When I proposed this idea to my principal I used a very logical and emotional approach. He thought it was an appropriate way for the swim team to serve after I pointed out the empathy we were creating with the people we were plunging for. Project Bundle Up is dedicated to buying appropriate winter clothing for children in the greater Pittsburgh area. So jumping into freezing water in nothing but a drag suit seemed to simulate the type of discomfort and pain we were working to abolish. With my principal’s blessing, it then became time to recruit.

The most strategic part of this project was not how to stay in freezing water, but how to get kids to jump into it. To be quite honest, apathy is rampant in my high school. Therefore an overzealous cheer for charity would not inspire participation. One dynamic of an all guys school is the weight of one’s pride. Unlike most high schools, superficial appearance and exterior were quite meaningless. There really is no opportunity to say, “Ohhhhhhh my gawwwd did you see what dress shoes he is wearing.” First of all, flamboyant comments like that in a homophobic all male setting would cause you some serious problems. Secondly, there really is not a lot of room for judgement when everyone else is wearing dress shoes. The emphasis is put on how you handle yourself through your body language and behavior. That being said, without girls to impress we all candidly tear each other down for being different. It is certainly a double standard where excelling and having intellectual class discussions means you try too hard, failing means you are too “slow”, and getting by means you are too lazy. The Glee club gets ripped on by the football team. The Glee club mocks the winless lacrosse team, while everyone makes fun of the robotics team. With this in mind, I posted the plunge as a challenge. Like any other sports team, we were a group of athletes with varying  skill levels. This event was unique because it appealed to fortitude rather than talent. The question was not who was the fastest but who was the toughest. (Is this a bad time to mention I lasted a whole minute and a half longer than anyone else?) Surprisingly enough I received my most significant amounts of enthusiasm from some of our least skilled swimmers. The “bottom feeders”, as they were called, seized the opportunity and excelled in an event our prodigy swimmers slept through. By appealing to their emotions and utilizing my authority as captain, I was able to recruit a very select third of our team to do the event.

I brought a much more charitable tone to my family members than the testosterone-fueled challenge for my teammates. Appealing to my family members’ Irish guilt on Christmas was as easy as giving out candy on Halloween. I received an outpouring of support when I offered to exchange my Christmas gifts for monetary donations. My brother and I successfully collected over five hundred of the eight hundred dollars needed for this project. This simultaneously combined the logic of surrendering my own Christmas gifts, the emotion of a guilty Catholic family, and my position as a beloved family member.

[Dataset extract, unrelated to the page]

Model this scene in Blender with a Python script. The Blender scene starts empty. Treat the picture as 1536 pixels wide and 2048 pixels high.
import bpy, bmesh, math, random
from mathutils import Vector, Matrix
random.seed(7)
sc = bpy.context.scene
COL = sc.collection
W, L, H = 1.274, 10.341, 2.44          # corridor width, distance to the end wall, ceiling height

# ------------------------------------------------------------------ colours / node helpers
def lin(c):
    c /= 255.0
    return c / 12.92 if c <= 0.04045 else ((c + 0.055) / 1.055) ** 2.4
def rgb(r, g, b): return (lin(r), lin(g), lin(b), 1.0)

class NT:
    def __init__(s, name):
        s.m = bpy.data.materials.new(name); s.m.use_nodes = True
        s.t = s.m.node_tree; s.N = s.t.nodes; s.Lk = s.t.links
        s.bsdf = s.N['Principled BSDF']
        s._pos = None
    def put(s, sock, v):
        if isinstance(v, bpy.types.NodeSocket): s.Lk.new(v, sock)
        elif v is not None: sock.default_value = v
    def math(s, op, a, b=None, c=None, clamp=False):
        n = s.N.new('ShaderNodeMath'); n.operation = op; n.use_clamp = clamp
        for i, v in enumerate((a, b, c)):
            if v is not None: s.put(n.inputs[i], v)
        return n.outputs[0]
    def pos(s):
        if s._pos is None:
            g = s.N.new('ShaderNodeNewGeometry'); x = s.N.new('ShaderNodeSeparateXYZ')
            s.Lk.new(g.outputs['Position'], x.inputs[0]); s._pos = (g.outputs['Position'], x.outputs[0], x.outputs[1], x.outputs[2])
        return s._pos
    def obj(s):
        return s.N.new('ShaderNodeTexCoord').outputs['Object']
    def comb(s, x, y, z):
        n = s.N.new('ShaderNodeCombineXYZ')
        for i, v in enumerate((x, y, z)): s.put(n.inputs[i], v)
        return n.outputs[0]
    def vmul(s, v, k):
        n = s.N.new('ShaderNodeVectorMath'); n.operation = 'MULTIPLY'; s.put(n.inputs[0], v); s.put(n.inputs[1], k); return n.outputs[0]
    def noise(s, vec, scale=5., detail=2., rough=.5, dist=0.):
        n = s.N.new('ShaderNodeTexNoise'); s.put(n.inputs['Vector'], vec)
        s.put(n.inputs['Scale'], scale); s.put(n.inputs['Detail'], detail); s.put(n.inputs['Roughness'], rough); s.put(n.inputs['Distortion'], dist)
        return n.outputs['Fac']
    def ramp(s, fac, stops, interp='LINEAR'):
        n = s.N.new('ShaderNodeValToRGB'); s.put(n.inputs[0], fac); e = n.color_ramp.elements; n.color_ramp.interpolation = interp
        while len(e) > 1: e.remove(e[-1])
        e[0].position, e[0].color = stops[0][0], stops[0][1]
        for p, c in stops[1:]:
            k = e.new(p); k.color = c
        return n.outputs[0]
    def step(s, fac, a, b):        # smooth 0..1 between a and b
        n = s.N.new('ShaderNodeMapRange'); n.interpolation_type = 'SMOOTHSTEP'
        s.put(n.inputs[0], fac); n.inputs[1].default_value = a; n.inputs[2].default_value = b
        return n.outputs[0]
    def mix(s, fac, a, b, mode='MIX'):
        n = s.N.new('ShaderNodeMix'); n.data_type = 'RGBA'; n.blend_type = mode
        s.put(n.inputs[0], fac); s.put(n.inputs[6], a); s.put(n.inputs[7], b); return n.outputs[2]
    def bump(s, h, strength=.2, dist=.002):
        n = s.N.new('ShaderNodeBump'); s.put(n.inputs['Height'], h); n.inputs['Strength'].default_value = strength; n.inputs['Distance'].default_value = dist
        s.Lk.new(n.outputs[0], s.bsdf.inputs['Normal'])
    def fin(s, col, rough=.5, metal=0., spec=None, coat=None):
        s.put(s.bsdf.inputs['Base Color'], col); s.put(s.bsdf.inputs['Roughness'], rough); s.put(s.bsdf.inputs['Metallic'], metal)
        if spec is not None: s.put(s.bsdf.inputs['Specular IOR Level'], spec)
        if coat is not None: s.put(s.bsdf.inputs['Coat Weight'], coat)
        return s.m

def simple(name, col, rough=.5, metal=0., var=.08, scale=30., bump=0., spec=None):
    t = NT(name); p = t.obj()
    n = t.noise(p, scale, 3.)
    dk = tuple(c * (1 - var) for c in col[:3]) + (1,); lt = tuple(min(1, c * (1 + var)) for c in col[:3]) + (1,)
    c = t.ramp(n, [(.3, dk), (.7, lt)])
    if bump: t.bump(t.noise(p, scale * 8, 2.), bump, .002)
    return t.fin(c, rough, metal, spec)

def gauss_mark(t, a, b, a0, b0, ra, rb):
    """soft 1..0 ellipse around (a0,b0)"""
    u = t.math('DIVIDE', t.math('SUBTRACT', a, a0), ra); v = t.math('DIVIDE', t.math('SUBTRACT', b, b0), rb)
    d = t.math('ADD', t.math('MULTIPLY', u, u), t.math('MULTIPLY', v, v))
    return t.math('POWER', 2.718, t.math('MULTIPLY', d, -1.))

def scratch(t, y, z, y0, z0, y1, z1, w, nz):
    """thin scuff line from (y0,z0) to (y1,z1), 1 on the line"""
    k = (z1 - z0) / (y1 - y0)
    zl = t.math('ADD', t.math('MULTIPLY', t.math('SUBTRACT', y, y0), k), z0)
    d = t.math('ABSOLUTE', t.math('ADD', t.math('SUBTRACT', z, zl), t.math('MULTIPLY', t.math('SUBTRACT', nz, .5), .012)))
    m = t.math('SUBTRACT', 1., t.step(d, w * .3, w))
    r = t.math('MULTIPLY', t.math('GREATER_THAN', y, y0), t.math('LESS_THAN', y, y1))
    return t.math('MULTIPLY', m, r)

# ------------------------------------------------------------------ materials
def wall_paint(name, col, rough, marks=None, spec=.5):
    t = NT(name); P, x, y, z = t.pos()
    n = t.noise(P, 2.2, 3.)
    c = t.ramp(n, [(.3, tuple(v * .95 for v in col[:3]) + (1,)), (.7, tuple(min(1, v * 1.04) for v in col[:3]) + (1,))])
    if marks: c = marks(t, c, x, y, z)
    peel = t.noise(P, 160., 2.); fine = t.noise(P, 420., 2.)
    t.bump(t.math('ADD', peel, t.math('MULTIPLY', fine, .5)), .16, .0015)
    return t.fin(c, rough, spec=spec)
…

As a swimmer I was quite familiar with the concept of being timed in the water. However, before the plunge, I had never jumped in with the intent to be the last one out. My mom reassured me that hypothermia would not set in until four minutes in the water. Based off of that statistic I created the safe yet daunting time of three minutes. The second I broke the surface my sense of time and sound was completely altered. I heard people screaming all around me, but once I saw my brother desperately reach for the dock I felt completely alone. My recollection was blurred by adrenaline and the paradoxical sensation within the pain of my body going numb. I could have made my own instrument from the chattering of my jaw as I stared at the bridge on the horizon. Once I came to the end of three minutes my legs would not respond to my brain’s commands. I finally pulled myself out after three minutes and thirty seconds, stumbling desperately for the dock. My body was clad in bright pink with patches of blue on my chest and legs. It took twenty minutes for the involuntary spasms of every muscle group in my body to stop shaking. Never before had I appreciated sleeping bags, hot chocolate, and small car heating vents that much.

While it took less than three and a half minutes to “earn” this money, much more effort and rhetoric was implemented to make the situation possible. In every situation I used my relationship with the audience, appealed to their emotion, and made logical arguments. People who feel style should not affect the outcome of a decision are bound to sink and freeze like Jack Dawson in Titanic. Even though about two hundred pounds of blubber separate me from a polar bear, I was able to stay warm with this polar bear persuasion.